“My feelings dominate my thoughts about colonialism. These are about the loss of personal freedom and political independence; the imposition of foreign religio-cultural values and the consequent denigration and attempted destruction of the cultural beliefs and practices of the con¬quered and oppressed people; and the subversion of the local economy and much of the way of life of its workforce to suit the trading and other economic wants of the coloniser. After all, the interloper was not there for the benefit of the so-called natives; for instance, to teach us how to govern ourselves (as an English friend of mine was taught at school).
My family’s exposure to empire was somewhat prosaic, until I pushed a young British police officer through a hedge at about 2 am one night. … … “
(The above are extracts from ‘On empires gone and going’ in ‘Musings at Death’s Door.’

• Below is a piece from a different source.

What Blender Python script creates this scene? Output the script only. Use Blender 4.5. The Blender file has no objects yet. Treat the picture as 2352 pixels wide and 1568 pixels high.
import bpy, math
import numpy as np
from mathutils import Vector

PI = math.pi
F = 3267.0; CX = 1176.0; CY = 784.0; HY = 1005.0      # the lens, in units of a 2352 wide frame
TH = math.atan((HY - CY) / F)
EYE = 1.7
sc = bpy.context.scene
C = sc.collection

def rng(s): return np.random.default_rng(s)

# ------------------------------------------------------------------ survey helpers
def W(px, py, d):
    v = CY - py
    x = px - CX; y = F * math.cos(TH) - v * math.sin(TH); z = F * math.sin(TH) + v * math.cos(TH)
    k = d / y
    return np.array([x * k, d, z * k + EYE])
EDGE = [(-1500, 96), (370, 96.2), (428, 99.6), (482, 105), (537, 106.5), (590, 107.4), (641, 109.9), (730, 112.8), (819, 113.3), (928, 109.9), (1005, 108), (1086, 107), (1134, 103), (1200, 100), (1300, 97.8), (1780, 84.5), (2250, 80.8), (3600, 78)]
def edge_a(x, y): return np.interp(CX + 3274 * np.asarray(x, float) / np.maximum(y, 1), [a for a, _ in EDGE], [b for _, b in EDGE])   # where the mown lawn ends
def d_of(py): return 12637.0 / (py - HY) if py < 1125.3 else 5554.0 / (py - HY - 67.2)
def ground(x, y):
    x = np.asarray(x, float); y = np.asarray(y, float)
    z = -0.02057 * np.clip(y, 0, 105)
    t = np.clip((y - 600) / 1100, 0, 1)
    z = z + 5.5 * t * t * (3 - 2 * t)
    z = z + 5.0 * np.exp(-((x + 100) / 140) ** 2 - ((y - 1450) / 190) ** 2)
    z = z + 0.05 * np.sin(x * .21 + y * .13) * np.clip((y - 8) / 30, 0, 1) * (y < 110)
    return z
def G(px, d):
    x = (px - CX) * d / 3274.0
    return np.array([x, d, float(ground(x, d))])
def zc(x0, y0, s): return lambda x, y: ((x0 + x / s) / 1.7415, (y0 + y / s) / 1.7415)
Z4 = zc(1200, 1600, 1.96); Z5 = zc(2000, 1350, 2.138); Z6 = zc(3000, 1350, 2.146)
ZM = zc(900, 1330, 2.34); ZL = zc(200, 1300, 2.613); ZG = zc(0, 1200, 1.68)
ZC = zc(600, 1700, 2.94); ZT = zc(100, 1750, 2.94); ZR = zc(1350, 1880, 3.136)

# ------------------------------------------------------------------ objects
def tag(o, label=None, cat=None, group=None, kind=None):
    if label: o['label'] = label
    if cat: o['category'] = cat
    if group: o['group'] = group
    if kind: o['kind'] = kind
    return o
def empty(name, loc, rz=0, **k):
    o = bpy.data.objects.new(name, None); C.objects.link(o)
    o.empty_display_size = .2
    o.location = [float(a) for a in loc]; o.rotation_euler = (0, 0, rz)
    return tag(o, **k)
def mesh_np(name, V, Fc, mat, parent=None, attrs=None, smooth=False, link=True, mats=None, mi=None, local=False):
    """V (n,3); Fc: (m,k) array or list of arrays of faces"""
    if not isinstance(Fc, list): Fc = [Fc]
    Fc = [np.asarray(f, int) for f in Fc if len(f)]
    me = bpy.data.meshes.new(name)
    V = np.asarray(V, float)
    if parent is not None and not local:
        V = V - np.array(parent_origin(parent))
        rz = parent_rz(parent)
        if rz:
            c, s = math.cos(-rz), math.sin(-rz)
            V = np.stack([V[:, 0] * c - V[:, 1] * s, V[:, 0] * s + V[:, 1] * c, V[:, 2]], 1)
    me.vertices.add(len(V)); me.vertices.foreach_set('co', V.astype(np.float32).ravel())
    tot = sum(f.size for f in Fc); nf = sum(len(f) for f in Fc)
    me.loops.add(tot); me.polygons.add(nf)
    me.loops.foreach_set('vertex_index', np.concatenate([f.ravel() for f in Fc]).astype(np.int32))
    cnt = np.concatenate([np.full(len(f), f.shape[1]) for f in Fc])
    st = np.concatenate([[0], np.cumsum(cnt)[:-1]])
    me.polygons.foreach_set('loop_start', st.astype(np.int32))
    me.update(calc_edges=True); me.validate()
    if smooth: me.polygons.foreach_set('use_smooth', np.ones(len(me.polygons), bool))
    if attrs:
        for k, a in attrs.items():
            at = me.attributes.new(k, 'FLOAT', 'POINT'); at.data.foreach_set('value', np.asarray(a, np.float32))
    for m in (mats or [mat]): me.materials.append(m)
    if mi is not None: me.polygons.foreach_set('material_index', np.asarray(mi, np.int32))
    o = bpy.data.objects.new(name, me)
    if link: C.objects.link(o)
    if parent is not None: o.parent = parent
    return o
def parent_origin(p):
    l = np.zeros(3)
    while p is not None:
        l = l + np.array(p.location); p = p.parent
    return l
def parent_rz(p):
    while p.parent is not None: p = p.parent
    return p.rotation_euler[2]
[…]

No human being will accept being forcibly controlled by foreigners. Recently, and strangely, a member of an English family which had ruled one of the African territories during the colonial era accused me of being ‘biased’ against the British.
I had to point out gently that I had been brought up not to dislike or have negative feelings about the British people. But, like the rest of those who had lived under the thumb of British colonial officials, we hated colonial rule. We were anti-colonial, not anti-British.
A former British colonial official then told me recently that the leaders of a newly-created African nation had thanked him and his fellow colonial rulers as they departed for Britain. I doubt that he would contemplate the reality that he was being thanked for leaving.
I am happy to say that the few retired British colonial officials I met in Australia were nice people; we socialised with some of them. Indeed, in my work, I met a former deputy governor of an African territory who, having been a vice-chancellor of an Australian university after that, was then the chairman of a committee involved in migrant settlement issues. This erudite urbane man did change my mindset about the human quality of colonial rulers.)